--- Start Source material ---

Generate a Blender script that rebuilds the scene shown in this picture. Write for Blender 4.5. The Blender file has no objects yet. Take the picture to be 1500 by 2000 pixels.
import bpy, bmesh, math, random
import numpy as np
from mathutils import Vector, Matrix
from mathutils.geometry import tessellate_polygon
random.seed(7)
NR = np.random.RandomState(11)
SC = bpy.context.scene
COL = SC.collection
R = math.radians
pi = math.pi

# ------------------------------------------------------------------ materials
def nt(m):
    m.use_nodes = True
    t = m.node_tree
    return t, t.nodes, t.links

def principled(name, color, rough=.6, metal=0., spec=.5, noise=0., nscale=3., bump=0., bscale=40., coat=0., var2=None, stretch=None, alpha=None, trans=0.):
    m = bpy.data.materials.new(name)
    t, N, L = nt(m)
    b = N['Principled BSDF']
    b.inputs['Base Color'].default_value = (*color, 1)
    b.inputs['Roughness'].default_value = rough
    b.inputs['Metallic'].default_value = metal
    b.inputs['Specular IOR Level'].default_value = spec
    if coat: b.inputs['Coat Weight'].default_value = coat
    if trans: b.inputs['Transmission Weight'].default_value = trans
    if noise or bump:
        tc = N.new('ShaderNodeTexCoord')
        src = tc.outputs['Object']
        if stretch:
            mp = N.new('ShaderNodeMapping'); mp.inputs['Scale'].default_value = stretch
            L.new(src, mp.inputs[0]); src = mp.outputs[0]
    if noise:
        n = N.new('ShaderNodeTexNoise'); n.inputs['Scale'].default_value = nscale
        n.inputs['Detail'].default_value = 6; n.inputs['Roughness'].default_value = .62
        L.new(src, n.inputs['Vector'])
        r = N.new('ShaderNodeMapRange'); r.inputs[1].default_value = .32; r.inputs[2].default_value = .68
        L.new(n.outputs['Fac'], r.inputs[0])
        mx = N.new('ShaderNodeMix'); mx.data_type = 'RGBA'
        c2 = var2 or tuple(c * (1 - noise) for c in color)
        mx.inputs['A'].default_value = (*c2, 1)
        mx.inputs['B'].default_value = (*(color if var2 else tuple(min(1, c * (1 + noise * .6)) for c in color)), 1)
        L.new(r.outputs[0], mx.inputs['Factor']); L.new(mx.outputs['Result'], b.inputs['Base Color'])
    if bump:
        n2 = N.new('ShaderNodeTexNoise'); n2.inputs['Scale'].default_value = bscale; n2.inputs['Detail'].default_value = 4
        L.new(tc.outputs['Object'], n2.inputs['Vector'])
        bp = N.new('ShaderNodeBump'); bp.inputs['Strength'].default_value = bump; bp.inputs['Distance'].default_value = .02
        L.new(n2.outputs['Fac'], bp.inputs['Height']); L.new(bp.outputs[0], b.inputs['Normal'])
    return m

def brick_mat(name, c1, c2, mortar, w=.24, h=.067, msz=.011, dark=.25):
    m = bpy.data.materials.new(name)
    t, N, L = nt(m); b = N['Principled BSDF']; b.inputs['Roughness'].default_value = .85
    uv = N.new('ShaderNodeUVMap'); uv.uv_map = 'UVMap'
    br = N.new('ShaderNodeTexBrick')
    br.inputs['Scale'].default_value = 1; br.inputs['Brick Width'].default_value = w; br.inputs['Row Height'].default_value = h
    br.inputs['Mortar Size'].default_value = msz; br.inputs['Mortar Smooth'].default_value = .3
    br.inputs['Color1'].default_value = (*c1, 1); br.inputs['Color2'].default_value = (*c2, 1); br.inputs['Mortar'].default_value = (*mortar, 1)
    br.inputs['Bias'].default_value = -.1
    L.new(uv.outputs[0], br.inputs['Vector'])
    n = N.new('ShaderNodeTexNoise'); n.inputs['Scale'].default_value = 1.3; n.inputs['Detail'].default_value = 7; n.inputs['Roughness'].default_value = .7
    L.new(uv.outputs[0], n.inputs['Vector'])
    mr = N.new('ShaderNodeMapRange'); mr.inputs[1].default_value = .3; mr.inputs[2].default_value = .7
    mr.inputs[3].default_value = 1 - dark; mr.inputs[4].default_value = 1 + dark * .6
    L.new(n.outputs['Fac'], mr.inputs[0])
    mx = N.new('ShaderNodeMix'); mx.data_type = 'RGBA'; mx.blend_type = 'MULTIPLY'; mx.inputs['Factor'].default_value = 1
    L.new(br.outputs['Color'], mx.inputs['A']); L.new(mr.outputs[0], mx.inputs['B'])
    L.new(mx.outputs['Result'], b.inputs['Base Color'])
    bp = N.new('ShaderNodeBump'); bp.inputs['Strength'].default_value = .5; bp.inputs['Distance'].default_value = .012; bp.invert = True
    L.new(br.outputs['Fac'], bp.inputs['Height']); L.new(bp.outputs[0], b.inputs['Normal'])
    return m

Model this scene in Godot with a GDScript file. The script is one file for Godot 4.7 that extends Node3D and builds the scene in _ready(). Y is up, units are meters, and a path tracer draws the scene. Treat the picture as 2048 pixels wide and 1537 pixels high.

--- End Source material ---

:: Goal ::
Pull out every line in the data above that has the word "script".

:: Answer ::
Generate a Blender script that rebuilds the scene shown in this picture. Write for Blender 4.5. The Blender file has no objects yet. Take the picture to be 1500 by 2000 pixels.
Model this scene in Godot with a GDScript file. The script is one file for Godot 4.7 that extends Node3D and builds the scene in _ready(). Y is up, units are meters, and a path tracer draws the scene. Treat the picture as 2048 pixels wide and 1537 pixels high.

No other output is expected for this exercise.